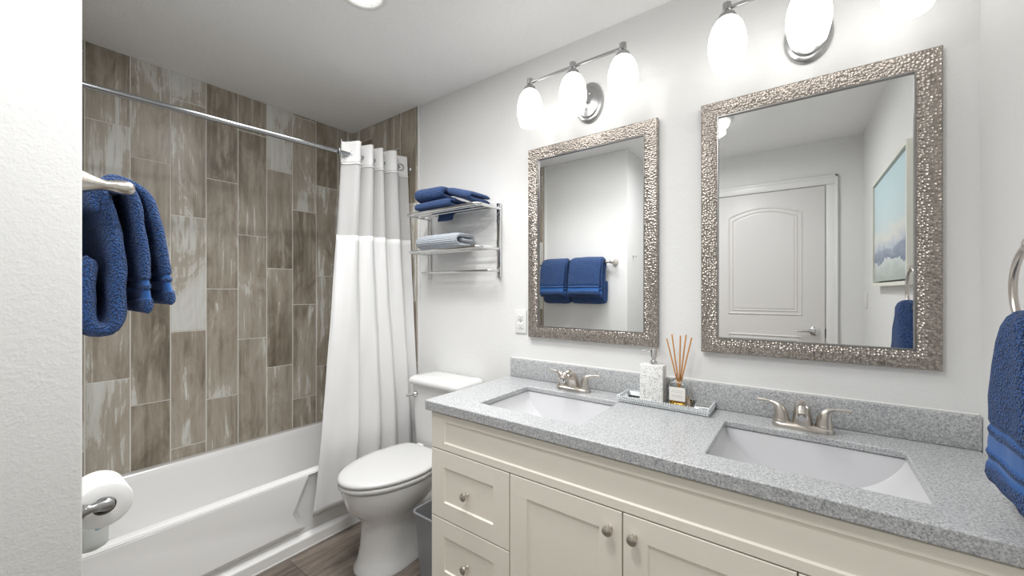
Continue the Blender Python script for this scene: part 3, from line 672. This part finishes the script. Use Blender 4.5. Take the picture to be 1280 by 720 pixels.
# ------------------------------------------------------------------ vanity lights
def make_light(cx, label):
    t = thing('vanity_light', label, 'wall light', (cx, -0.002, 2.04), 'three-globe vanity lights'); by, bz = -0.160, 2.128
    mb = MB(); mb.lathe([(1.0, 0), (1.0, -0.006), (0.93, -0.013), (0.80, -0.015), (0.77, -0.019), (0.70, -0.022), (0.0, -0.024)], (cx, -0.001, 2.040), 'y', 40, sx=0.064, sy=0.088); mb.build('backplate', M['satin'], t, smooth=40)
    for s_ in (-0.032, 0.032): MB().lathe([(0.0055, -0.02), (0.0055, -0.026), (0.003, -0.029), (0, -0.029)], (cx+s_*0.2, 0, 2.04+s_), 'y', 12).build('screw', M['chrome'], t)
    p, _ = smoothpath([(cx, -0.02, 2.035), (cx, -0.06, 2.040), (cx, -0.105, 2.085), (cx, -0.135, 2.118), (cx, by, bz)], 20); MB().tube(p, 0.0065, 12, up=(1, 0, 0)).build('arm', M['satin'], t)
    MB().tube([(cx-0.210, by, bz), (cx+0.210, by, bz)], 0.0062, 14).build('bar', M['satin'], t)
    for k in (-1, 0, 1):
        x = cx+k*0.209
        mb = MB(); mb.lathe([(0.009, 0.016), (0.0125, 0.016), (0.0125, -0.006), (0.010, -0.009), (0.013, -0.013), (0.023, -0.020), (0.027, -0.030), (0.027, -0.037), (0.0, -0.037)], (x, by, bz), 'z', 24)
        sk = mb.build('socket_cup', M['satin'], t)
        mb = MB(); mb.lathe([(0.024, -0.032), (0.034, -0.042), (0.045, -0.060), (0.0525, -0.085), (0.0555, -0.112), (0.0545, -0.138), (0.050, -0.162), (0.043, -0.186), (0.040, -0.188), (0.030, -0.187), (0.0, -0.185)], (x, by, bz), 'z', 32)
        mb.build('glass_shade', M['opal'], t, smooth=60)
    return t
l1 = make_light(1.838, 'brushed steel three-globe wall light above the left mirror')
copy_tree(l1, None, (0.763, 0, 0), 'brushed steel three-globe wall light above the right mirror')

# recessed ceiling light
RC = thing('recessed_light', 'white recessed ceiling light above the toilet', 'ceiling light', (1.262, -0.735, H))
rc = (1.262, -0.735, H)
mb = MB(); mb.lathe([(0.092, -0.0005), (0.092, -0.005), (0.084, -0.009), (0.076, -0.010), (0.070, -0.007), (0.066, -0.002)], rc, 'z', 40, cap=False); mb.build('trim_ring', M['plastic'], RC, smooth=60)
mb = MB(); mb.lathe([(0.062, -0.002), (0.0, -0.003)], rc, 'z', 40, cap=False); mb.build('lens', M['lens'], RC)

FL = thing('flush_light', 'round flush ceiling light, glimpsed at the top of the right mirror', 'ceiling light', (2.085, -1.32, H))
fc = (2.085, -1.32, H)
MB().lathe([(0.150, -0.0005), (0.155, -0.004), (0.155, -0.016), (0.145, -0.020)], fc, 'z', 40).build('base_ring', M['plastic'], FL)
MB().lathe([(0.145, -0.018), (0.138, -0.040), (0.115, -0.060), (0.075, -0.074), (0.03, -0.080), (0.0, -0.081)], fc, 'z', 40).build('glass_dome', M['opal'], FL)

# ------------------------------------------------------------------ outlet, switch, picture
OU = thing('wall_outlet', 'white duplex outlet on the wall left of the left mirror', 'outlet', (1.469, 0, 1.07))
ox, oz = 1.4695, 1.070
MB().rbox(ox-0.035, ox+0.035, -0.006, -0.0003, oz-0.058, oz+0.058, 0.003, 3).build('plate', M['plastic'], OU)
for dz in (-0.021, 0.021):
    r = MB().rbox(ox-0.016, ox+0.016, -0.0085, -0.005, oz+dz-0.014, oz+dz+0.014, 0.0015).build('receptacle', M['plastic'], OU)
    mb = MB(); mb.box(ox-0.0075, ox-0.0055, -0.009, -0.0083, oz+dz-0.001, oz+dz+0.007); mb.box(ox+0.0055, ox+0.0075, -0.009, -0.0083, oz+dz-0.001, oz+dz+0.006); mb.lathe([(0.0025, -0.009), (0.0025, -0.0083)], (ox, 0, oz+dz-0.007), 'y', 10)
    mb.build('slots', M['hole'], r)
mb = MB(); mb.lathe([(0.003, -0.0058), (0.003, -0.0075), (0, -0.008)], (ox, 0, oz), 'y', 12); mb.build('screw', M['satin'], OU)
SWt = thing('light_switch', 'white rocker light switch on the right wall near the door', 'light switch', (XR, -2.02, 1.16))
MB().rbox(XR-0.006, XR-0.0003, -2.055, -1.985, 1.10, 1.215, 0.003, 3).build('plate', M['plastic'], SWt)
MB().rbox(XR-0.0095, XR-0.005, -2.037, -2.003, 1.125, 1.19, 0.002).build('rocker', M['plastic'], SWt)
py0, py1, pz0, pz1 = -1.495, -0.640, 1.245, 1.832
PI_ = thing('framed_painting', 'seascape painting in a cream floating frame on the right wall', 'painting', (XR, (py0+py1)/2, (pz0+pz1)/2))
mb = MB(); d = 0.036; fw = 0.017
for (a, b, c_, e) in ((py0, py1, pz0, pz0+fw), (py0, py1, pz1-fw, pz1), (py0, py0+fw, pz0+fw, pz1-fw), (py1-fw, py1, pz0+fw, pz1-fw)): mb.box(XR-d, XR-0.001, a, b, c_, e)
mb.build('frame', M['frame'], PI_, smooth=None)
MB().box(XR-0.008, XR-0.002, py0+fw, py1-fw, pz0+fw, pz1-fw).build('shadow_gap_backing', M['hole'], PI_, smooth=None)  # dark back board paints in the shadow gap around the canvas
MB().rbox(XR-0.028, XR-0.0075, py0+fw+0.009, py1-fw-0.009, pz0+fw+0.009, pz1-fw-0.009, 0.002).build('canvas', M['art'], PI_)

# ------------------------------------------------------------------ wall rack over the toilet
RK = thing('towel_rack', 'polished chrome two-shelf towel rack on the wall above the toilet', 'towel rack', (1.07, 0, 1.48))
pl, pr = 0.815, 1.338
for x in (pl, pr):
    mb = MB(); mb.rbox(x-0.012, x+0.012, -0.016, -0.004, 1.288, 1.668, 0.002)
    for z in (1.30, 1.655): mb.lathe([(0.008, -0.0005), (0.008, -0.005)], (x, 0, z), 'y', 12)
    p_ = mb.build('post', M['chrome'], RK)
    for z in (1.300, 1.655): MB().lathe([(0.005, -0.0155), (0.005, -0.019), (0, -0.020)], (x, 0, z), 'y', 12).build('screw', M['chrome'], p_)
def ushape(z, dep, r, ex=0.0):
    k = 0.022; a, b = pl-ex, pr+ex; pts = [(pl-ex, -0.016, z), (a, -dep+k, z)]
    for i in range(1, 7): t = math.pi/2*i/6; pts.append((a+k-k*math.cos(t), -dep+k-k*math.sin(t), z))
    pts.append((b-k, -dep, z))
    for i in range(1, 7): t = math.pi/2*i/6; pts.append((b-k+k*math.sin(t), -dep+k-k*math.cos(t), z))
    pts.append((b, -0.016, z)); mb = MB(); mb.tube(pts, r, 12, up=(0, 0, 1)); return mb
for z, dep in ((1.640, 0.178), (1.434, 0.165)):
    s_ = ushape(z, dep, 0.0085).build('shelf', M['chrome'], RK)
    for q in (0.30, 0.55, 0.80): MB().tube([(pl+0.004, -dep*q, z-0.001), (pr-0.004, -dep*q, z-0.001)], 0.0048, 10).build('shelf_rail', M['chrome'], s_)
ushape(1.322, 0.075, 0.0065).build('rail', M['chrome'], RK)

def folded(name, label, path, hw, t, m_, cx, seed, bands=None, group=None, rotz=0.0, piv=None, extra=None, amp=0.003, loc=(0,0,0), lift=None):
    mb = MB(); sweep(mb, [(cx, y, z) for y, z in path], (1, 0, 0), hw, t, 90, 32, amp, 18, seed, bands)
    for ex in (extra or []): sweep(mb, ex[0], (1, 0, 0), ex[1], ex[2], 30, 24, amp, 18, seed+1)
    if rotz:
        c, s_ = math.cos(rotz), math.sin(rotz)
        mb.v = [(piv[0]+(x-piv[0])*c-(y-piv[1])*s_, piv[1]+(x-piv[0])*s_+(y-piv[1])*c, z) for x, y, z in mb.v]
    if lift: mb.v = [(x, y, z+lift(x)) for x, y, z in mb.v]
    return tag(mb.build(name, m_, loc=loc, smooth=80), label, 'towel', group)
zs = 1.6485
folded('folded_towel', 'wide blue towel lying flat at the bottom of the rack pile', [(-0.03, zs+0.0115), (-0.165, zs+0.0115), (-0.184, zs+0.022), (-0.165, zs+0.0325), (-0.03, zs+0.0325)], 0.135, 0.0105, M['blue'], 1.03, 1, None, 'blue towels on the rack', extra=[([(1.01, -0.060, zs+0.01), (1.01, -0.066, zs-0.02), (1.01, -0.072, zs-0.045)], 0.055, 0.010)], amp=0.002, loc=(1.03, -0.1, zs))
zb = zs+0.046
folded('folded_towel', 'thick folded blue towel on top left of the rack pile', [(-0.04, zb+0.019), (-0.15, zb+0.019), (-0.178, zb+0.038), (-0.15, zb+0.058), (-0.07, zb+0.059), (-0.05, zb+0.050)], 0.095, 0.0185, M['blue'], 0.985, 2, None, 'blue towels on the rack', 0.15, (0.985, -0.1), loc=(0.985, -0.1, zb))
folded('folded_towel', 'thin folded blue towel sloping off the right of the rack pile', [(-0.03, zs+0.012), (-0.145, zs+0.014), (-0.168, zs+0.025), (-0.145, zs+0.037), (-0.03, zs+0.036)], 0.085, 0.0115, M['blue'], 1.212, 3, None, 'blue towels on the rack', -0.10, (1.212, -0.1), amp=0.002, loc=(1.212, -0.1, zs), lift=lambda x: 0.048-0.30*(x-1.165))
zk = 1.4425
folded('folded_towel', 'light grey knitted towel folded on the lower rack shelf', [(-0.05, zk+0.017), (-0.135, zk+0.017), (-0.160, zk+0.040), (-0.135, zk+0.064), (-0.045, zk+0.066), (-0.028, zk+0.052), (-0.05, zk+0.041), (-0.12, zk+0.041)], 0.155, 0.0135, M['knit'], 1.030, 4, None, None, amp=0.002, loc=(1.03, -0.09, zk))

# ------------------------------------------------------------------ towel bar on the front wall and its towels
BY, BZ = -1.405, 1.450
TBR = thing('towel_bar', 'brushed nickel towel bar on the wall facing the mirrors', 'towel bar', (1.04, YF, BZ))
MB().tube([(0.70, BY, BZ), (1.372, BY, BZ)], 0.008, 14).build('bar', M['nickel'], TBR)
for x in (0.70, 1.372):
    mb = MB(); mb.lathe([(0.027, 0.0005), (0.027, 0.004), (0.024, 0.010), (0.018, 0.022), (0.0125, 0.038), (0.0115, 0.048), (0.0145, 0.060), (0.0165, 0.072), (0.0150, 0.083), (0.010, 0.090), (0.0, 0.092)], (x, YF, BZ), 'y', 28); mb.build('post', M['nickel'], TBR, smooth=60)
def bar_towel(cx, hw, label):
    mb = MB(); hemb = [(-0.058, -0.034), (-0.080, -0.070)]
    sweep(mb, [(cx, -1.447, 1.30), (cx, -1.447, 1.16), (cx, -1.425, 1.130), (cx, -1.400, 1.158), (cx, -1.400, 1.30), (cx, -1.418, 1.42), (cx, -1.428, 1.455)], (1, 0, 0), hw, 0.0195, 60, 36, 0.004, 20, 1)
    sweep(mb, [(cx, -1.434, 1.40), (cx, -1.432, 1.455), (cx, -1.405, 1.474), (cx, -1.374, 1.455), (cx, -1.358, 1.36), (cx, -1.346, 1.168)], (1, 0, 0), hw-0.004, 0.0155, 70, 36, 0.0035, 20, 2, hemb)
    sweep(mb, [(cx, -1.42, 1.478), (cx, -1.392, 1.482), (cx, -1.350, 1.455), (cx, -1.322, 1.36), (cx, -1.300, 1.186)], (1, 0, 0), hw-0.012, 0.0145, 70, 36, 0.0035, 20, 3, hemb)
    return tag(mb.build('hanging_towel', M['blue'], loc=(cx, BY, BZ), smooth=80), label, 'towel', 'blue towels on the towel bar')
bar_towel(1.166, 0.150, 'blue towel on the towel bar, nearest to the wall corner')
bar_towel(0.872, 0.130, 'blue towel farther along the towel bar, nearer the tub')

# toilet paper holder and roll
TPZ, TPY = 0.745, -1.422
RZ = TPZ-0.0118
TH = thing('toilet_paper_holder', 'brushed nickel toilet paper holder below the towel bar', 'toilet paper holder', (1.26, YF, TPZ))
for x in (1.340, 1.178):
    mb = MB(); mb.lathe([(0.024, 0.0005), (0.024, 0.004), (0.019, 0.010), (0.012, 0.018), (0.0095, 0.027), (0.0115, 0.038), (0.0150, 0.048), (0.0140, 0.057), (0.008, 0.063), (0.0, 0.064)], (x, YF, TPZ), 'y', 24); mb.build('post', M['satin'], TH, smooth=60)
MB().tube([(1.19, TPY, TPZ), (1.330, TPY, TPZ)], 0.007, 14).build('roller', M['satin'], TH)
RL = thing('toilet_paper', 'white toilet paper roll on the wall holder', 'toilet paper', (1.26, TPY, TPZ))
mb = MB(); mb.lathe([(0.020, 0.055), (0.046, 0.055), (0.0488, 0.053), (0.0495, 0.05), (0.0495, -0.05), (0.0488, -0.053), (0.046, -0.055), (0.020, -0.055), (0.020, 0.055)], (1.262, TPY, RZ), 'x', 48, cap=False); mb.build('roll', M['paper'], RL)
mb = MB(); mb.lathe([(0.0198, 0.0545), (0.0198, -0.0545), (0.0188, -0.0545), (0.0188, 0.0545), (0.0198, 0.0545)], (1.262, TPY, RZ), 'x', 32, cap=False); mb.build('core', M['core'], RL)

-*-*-

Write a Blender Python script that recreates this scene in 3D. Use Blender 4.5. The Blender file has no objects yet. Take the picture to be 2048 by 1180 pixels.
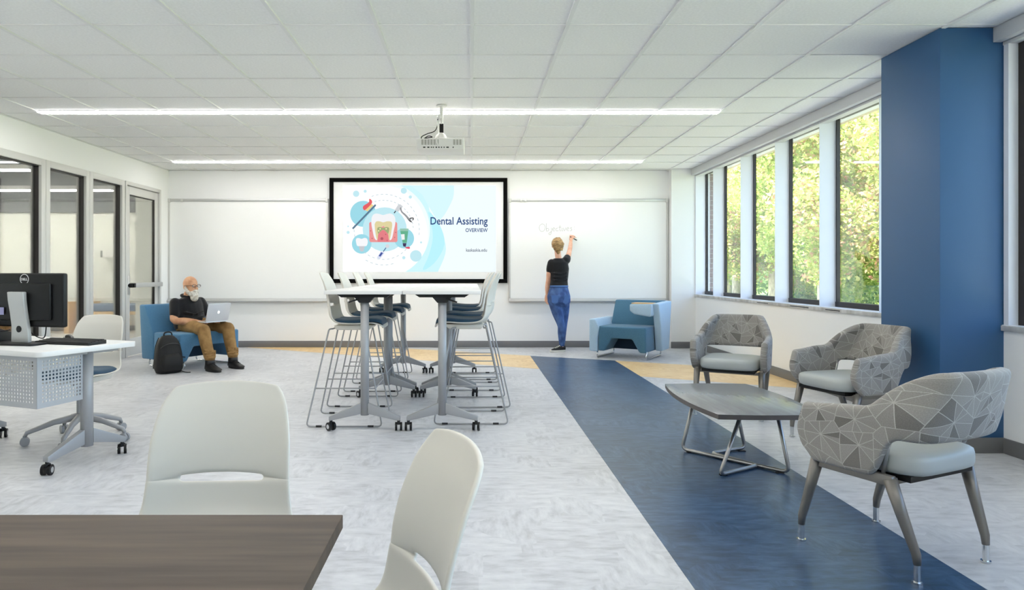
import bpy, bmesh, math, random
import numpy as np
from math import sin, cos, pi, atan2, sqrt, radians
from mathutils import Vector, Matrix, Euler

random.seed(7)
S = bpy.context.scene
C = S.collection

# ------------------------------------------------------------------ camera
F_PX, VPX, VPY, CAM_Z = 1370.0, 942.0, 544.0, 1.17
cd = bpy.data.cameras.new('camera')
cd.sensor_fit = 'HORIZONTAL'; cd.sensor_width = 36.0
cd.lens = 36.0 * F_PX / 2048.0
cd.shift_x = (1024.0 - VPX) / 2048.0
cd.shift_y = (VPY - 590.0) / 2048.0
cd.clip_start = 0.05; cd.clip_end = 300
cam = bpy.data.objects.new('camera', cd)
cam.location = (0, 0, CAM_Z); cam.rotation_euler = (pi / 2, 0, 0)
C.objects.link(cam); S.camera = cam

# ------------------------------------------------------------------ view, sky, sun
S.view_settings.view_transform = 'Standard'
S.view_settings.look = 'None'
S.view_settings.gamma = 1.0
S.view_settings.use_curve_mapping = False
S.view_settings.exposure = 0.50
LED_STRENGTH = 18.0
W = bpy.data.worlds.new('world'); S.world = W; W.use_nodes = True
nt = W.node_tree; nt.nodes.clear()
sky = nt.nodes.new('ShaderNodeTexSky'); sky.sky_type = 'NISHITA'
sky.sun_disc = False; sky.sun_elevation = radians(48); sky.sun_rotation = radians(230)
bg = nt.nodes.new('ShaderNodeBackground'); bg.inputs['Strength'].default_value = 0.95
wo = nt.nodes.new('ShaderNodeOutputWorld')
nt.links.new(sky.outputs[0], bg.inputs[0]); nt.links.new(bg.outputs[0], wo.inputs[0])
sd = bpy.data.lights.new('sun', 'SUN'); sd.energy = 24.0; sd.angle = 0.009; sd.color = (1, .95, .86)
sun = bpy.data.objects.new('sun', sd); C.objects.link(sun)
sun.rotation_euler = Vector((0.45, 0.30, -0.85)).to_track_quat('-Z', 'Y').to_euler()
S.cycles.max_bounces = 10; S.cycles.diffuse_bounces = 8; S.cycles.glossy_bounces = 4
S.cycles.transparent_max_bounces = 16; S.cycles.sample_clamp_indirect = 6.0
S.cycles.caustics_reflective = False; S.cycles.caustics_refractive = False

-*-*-

__Exercise prompt__
Using the entries above, repeat exactly the lines from the one with "Write a Blender" to the one with "C = S.collection", both included, and leave the pictures behind.

__Result below__
Write a Blender Python script that recreates this scene in 3D. Use Blender 4.5. The Blender file has no objects yet. Take the picture to be 2048 by 1180 pixels.
import bpy, bmesh, math, random
import numpy as np
from math import sin, cos, pi, atan2, sqrt, radians
from mathutils import Vector, Matrix, Euler

random.seed(7)
S = bpy.context.scene
C = S.collection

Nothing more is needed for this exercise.